Lee Container
The form and function of plastic bottles and containers have enabled creative packaging designs – such as built-in handles and graduated measurements – to flourish. Automotive products such as motor oil and home decorating products such as paint have jettisoned their traditional metal containers in favor of the greater design variety and functionality that blow-molded plastics can offer.
Even chemicals and products that if spilled require environmentally safe cleanup now can be contained reliably in rust-proof, crack-resistant high density polyethylene (HDPE) containers produced by Lee Container. Founded in Homerville, Ga., in 1989, Lee Container’s three plants have 36 production lines.
The bottles are blow-molded on two different types of machines from parisons, which are hollow tubes of plastic extruded from HDPE resin. Lee Container has historically produced bottles in rotary, vertical-wheel blow-molding equipment but has recently acquired four dual-cavity shuttle machines that can produce four bottles per cycle.
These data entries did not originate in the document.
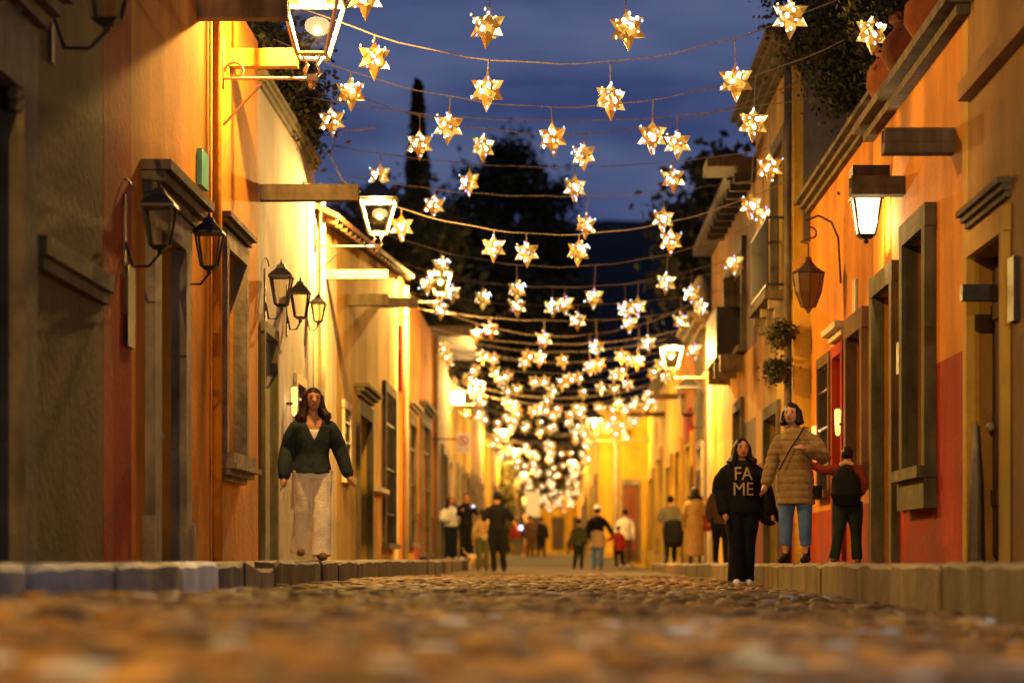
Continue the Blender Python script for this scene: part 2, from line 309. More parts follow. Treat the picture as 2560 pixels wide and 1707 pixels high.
# pavements with kerb stones
for s in (-1, 1):
    mb = MB(); yy = [4 + i for i in range(0, 55)]
    x0, x1 = s * (KX + .16), s * (WX + .4)
    for a, b_ in zip(yy[:-1], yy[1:]):
        if s < 0 and a in (17, 18):
            continue
        mb.quad((x0, a, zwalk(s, a)), (x1, a, zwalk(s, a)), (x1, b_, zwalk(s, b_)), (x0, b_, zwalk(s, b_)), 'pavement_stone')
        mb.quad((x0, a, zwalk(s, a)), (x0, b_, zwalk(s, b_)), (x0, b_, -.3), (x0, a, -.3), 'pavement_stone')
    if s < 0:   # dropped ramp at the driveway
        for a, b_, za, zb in ((17, 17.9, 0, -.075), (17.9, 18.5, -.075, -.075), (18.5, 19, -.075, 0)):
            xr_ = s * (KX + .01); mb.quad((xr_, a, zwalk(s, a) + za), (x1, a, zwalk(s, a) + za * .3), (x1, b_, zwalk(s, b_) + zb * .3), (xr_, b_, zwalk(s, b_) + zb), 'pavement_stone'); mb.quad((xr_, a, zwalk(s, a) + za), (xr_, b_, zwalk(s, b_) + zb), (xr_, b_, -.3), (xr_, a, -.3), 'pavement_stone')
    pv = tag(mb.build('pavement', None), kind='structure')
    y = 4.0
    while y < 58:
        ln = rnd.uniform(1.4, 2.4)
        if s < 0 and y < 14.1 < y + ln: ln = 14.15 - y
        mat = 'kerb_brown' if s > 0 else ('kerb_blue' if y < 18.5 else 'kerb_dark')
        if s < 0 and 14.1 < y < 14.5: ln = 1.5; mat = 'kerb_white'
        if s < 0 and 16.9 < y < 18.6 : y = 18.7; continue
        if s < 0 and y < 17.35 < y + ln: ln = 17.35 - y + .01
        dz = rnd.uniform(-.006, .008); z1 = zwalk(s, y + ln / 2) + .006 + dz; b = MB()
        j = rnd.uniform(-.015, .015); xa, xb = s * (KX + j), s * (KX + .165); e = .022
        z0 = -.25; seg = 6; r3 = random.Random(int(y * 100))
        g = .004; vs_ = []
        for q in range(seg + 1):
            yq = y + g + (ln - 2 * g) * q / seg; en = .02 if q in (0, seg) else 0; jj = r3.uniform(-.010, .010); jz = r3.uniform(-.009, .006) - en * .6; ch = e + r3.uniform(-.006, .014)
            vs_ += [(xa + s * (jj * .4 + en * .3), yq, z0), (xa + s * (jj + en * .6), yq, z1 + jz - ch), (xa + s * (ch + jj), yq, z1 + jz), (xb, yq, z1 + jz * .3), (xb, yq, z0)]
        b.add(vs_, [(q * 5 + i, q * 5 + i + 1, q * 5 + i + 6, q * 5 + i + 5) for q in range(seg) for i in range(4)] + [(0, 1, 2, 3, 4), tuple(seg * 5 + k for k in (4, 3, 2, 1, 0))], mat)
        b.build('kerb_stone', None, pv); y += ln
# land around and the hill
mb = MB(); mb.quad((-400, -60, -.45), (400, -60, -.45), (400, 260, -.45), (-400, 260, -.45), 'ground_dirt')
mb.quad((-400, 260, -.45), (400, 260, -.45), (1800, 3500, -.45), (-1800, 3500, -.45), 'ground_dirt')
tag(mb.build('ground'), kind='structure')
mb = MB()
gx = np.linspace(-420, 420, 71); gy = np.linspace(262, 1100, 41)
def hz(x, y):
    t = ss(262, 700, y); ridge = 92 - .035 * (x - 60) + 8 * noise.noise(Vector((x * .012, 3, 0))) + 3 * noise.noise(Vector((x * .05, 7, 0)))
    return -.5 + t * ridge * (1 - .3 * ss(720, 1100, y)) + 2 * noise.noise(Vector((x * .03, y * .03, 1))) * t
mb.add([(x, y, hz(x, y)) for y in gy for x in gx], [(i * 71 + j, i * 71 + j + 1, (i + 1) * 71 + j + 1, (i + 1) * 71 + j) for i in range(40) for j in range(70)], 'hill_scrub')
tag(mb.build('hill', None, None, True), kind='structure')
for i, (px, py, Y, wd, h, mt, lab) in enumerate([(1465, 842, 430, 7, 5, 'whitewash', 'low pale house with flat roof on the dark hillside above the street'),
        (1520, 838, 430, 2.6, 6, 'kerb_blue', 'narrow blue tower house on the dark hillside'), (1620, 850, 460, 9, 4, 'pale_plaster', 'wide dim house on the hillside left of the cream corner building')]):
    x = (px - VX) * Y / F; z = CAMZ + (HY - py) * Y / F; b = MB(); b.box(-wd / 2, wd / 2, 0, 6, -h - 14, 0, mt); t = empty('hillside_house', (x, Y, z))
    b.build('wall', None, t); b = MB(); b.box(-wd / 2 - .3, wd / 2 + .3, -.3, 6.3, 0, .35, 'roof_tile'); b.build('roof', None, t)
    for k in (-1, 1): b = MB(); b.box(k * wd * .22 - .5, k * wd * .22 + .5, -.05, .1, -3, -1.6, 'window_dark'); b.build('window', None, t)
    tag(t, lab, 'house')

# ------------------------------------------------------------------ buildings along the street
def facade(parent, s, wx, y0, y1, z1, ops, base, paint=(), back=5.0, dep=.28):
    Z0 = -.4; mb = MB()
    cy = sorted({y0, y1, *[o[i] for o in ops for i in (0, 1)], *[p[i] for p in paint for i in (0, 1)]})
    cz = sorted({Z0, z1, *[o[i] for o in ops for i in (2, 3)], *[p[i] for p in paint for i in (2, 3)]})
    cy = [c for c in cy if y0 <= c <= y1]; cz = [c for c in cz if Z0 <= c <= z1]; X = s * wx
    for a, b in zip(cy[:-1], cy[1:]):
        for c, d in zip(cz[:-1], cz[1:]):
            m_, n_ = (a + b) / 2, (c + d) / 2
            if any(o[0] < m_ < o[1] and o[2] < n_ < o[3] for o in ops): continue
            mt = base
            for p in paint:
                if p[0] < m_ < p[1] and p[2] < n_ < p[3]: mt = p[4]
            mb.quad((X, a, c), (X, b, c), (X, b, d), (X, a, d), mt)
    Xi = s * (wx + dep)
    for a, b, c, d in [o[:4] for o in ops]:
        mb.quad((X, a, c), (Xi, a, c), (Xi, a, d), (X, a, d), base); mb.quad((X, b, c), (Xi, b, c), (Xi, b, d), (X, b, d), base)
        mb.quad((X, a, d), (Xi, a, d), (Xi, b, d), (X, b, d), base); mb.quad((X, a, c), (Xi, a, c), (Xi, b, c), (X, b, c), base)
        mb.quad((s * (wx + .6), a - .2, c - .2), (s * (wx + .6), b + .2, c - .2), (s * (wx + .6), b + .2, d + .2), (s * (wx + .6), a - .2, d + .2), 'window_dark')
    Xb = s * (wx + back)
    for yv in (y0 + .003, y1 - .003): mb.quad((X, yv, Z0), (Xb, yv, Z0), (Xb, yv, z1), (X, yv, z1), base)
    mb.quad((Xb, y0, Z0), (Xb, y1, Z0), (Xb, y1, z1), (Xb, y0, z1), base)
    mb.build('wall', None, parent)
    mb = MB(); mb.box(s * (wx + .25), Xb, y0 + .01, y1 - .01, z1 - .35, z1 - .2, 'roof_tile'); mb.build('roof', None, parent)
def house(s, wx, y0, y1, z1, base, label, ops=(), paint=(), back=5.0):
    t = empty('house', (s * wx, (y0 + y1) / 2, 0)); tag(t, label, 'house')
    t.location = (0, 0, 0); facade(t, s, wx, y0, y1, z1, list(ops), base, paint, back); return t
def bx(parent, name, s, wx, o0, o1, y0, y1, z0, z1, mat):
    """box measured outward into the street from the wall face"""
    b = MB(); b.box(s * (wx - o0), s * (wx - o1), y0, y1, z0, z1, mat); return b.build(name, None, parent)
def surround(parent, s, wx, op, mat, w_=.16, o_=.06, sill=True, name='door_frame'):
    a, b, c, d = op; m = MB(); X0, X1 = s * (wx + .05), s * (wx - o_)
    m.box(X0, X1, a - w_, a + .002, c, d, mat); m.box(X0, X1, b - .002, b + w_, c, d, mat); m.box(X0, X1, a - w_ - .03, b + w_ + .03, d + .001, d + w_ * 1.15, mat)
    if sill: m.box(s * (wx + .1), s * (wx - o_ - .07), a - w_ - .04, b + w_ + .04, c - .10, c - .001, mat)
    return m.build(name, None, parent)
def door(parent, s, wx, op, mat='dark_wood', frame='stone', planks=4, w_=.16, o_=.06, handle=True, dep=.17):
    surround(parent, s, wx, op, frame, w_, o_, False)
    a, b, c, d = op; X = wx + dep; m = MB(); m.box(s * X, s * (X + .04), a + .003, b - .003, c, d - .003, mat); dr = m.build('door', None, parent)
    if planks:
        k = (b - a - .06) / planks
        for i in range(planks):
            p = MB(); p.box(s * (X - .022), s * (X - .001), a + .03 + i * k + .008, a + .03 + (i + 1) * k - .008, c + .06, d - .08, mat); p.build('plank', None, dr)
        for zz in (c + .45, d - .5): p = MB(); p.box(s * (X - .04), s * (X - .0225), a + .05, b - .05, zz, zz + .12, mat); p.build('rail', None, dr)
    if handle: p = MB(); p.ball((s * (X - .06), b - .16, c + 1.05), .035, 8, 6, 'painted_iron'); p.build('handle', None, dr)
    return dr
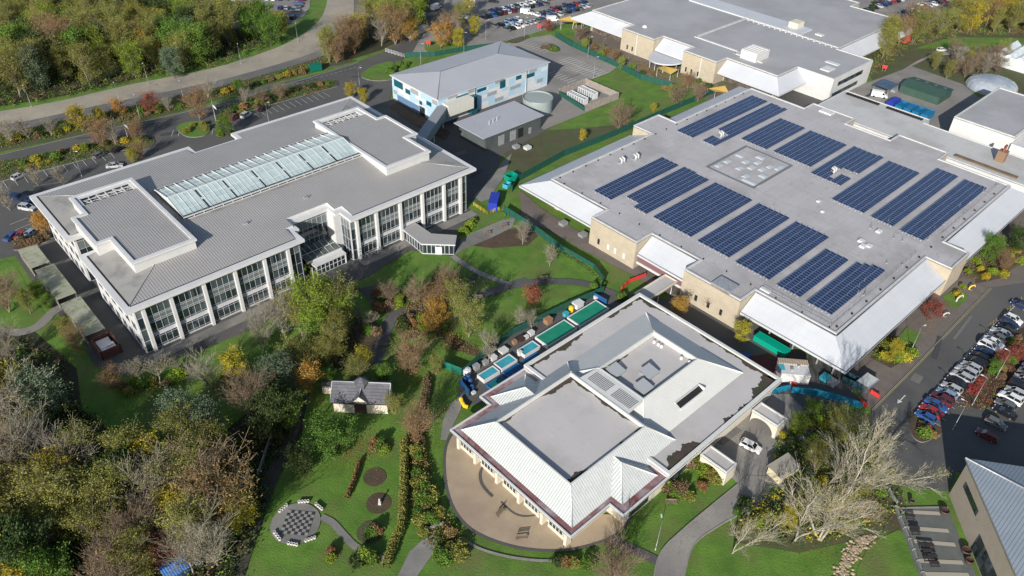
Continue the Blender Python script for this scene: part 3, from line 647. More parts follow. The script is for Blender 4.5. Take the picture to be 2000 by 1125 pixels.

“With shuttle technology you have two parisons, and you have molds mounted on a horizontal backing or plate,” President Robert Varnedoe explains. “They shift side-to-side. The wheel goes like a Ferris wheel, and the shuttles just move side-to-side. A blow pin penetrates that parison and blows air into that parison, and it hits the mold. The mold is cooled at 50 degrees F and the parison is 400 F. So when it hits the side of the mold, it sets up.”
Lee Container produces approximately 100 bottle configurations, each of which has three or four molds, depending on the machine in which it will be produced. Molds are built from aluminum and berylium copper and are much lighter than injection molds.
Mold Changing Streamlined
Varnedoe cites shortening the time to change molds and reducing setup time as being the company’s biggest recent improvements. “We have a lot of mold changes between three plants,” he points out. “So we have improved that process and used lean manufacturing in order to improve the amount of time it takes to change a mold and the amount of time it takes to generate a good product. Generally, it was how we set up the shop and the techniques we use. We trained our technicians on how to be more efficient in the maintenance of the molds and how we had the tools located in order to make the process more efficient.”
Lee Container has four in-house engineers who can design manufacturing machines and processes. They built six intermittent, four-station rotary blow molders. “Now we’re migrating toward buying direct from manufacturers,” Varnedoe says. “We can buy one for about what we can build one, but we can get the expertise of someone from the outside on tech support.”
The engineers also can work on customers’ product designs. “If we have somebody that comes to us with a design, we’ll help improve it,” Varnedoe says. “We have gone from the drawing board and designed the finished product.”
Warehouse Advantage
Most of Lee Container’s products are distributed empty to customers in the United States, with a small number going to Mexico and Puerto Rico. “We feel like our biggest competitive advantage is our warehousing capacity,” Varnedoe boasts. “We have 1.4 million square feet of warehousing, and especially in the agricultural chemicals, that’s a plus, because we have to build inventory in the fall to help with the peak demand in January through June.”
Lee Container works hard to meet customers’ lead times. A typical lead time is two weeks, but emergency agricultural crop protection products may require speedier turnarounds. Varnedoe cites the company’s five consecutive wins of the Syngenta Crop Protection “Partners in Quality” award as an indicator of its success in keeping customers satisfied.
To avoid spills, the company uses crack-resistant resins and a coating on the inside of some containers to prevent breakdown of the plastic from interaction with the chemicals inside them. “You spend 24 years developing a quality company, and you can lose all that in a real short period of time,” Varnedoe cautions. “So maintaining the quality of the product we produce is a big challenge.”
Additional challenges include overcoming the seasonal nature of the agricultural industry by growing Lee Container’s business in other markets. The fluctuating price of HDPE resin is another challenge. With the quarterly pricing Lee Containers uses, a price increase in resin at the beginning of the quarter can cut into the company’s profits.
Varnedoe attributes Lee Container’s success to its employees and their focus on quality and customer service, along with finding a market such as agricultural chemicals that values the reliability of leak-proof containers more than just their price. Another factor in the success of the family owned and managed business is the continuing involvement of its 83-year-old founder and CEO, Don Lee, Varnedoe emphasizes.
“We’ve just got a lot of dedicated employees,” he says. “They’re highly skilled in what they do, and they all have bought into the quality philosophy that we want to project.”